GUATEMALA 1982 AND THE CHIXOY DAM MASSACRE

"If the CHIXOY Dam had not been built, then most of our community members would be alive today. The World Bank and Inter-American Development Bank should pay reparations to the survivors of the massacres of Rio Negro. We can't get our loved ones back but we should be compensated for the land that we lost, our fruit trees and our sacred sites."

-- Carlos Chen, survivor of the campaign of terror unleashed upon the community of Rio Negro in the early 1980s.

Carlos Chen is in Washington DC this week (April 10-18), as part of the Mobilization for Global Justice, to raise awareness of his communities' plight. His trip to the US is being co-hosted by Rights Action and International Rivers Network. He will meet with World Bank and Inter- American Development Bank (IADB) officials to press them for reparations for his community.

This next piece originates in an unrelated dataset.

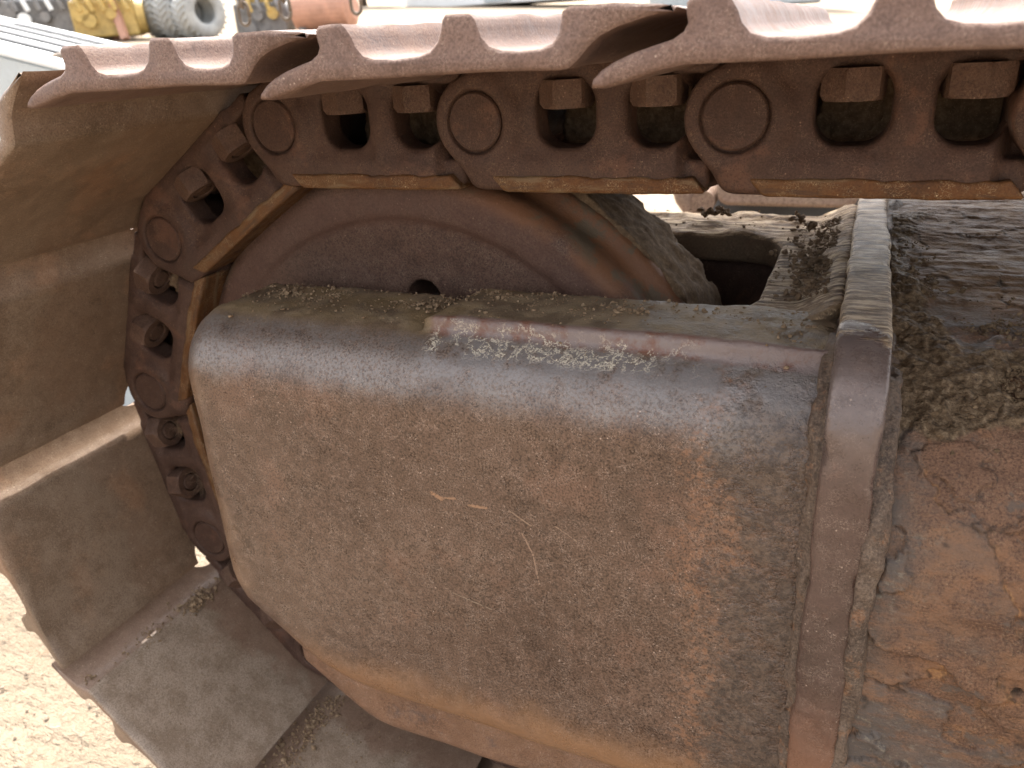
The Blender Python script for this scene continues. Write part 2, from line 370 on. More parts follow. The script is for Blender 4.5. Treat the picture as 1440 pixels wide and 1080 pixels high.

In 1978, at the time of massive state-sponsored repression (defined by the United Nations as "genocide"), the World Bank and IADB funded the Chixoy dam project. The IADB loaned $105 million in 1978, and $70 million in 1981. The World Bank loaned $72 million in 1978 and another $44.6 million in 1985, after massacres had killed more than 400 members of the Rio Negro community opposed to the dam.

On March 13, 1982, the Guatemalan military and Civil Defense Patrols (paramilitaries) slaughtered 107 children and 70 women in the isolated Maya-Achi community of Rio Negro. The victims included Carlos' first wife, pregnant at the time, and their two infant children. This was the third of five massacres committed against the people of Rio Negro, following the community's refusal to leave their lands for Chixoy Dam's construction. The flooding of the reservoir began a few months after the last massacre.

Yet, despite sending numerous missions to oversee the project before, during and after construction, the World Bank and IADB apparently kept silent about the massacres until 1996, when human rights groups uncovered this story. The World Bank's own internal investigation then absolved it of responsibility.

The survivors of Rio Negro never received adequate compensation for the land, homes and personal property they lost or that was stolen from them, much less reparations for the violence perpetrated against them. Independent of the massacres, the World Bank, under its resettlement policy, has obligations to ensure that those resettled are not worse off after the project. [due to the massacres, there was little actual "resettlement"]. World Bank officials claim that they have restored the community to its 1975 standard of living. This is not so.

A growing movement of dam-affected communities from all over the world is demanding reparations, or retroactive compensation, for the continuing damage to their lives because of dams which have already been completed. The World Bank has been the largest single source of funds for large dam construction worldwide, and as such is a major target for dam-affected communities.

"Under its stated aim of alleviating poverty, the World Bank has promoted and funded dams that have displaced more than 10 million people from their homes and land, caused severe environmental damage, and pushed borrowers further into debt. Yet the Bank has never paid for the destruction it has caused to millions of people's lives and the environment. Now, it's time for the Bank to pay its own debts."
-- Ms. Aviva Imhof, South-East Asia Campaigner with International Rivers Network


ANTI DAM ACTIVISM HAS PICKED UP IN SINCE THE 1980 AND HAS ALREADY WITNESSED THE CANCELLATION OF SEVERAL PRESTIGIOUS PROJECTS LIKE THE FRANKLIN DAM IN AUSTRALIA,SILENT VALLEY IN India .

FURTHER THE WORLD BANK HAS BEEN FORCED OUT OF THE SARDAR SAROVAR PROJECT IN 1993 AND HAD TO BACK OUT OF THE ARUN3 PROJECT IN NEPAL ,THE WB NOW FUNDS DAMS IN AREAS GOVERNED BY TOUGH REGIMES ONLY WHERE POPULAR RESISTANCECAN BE CRUSHED.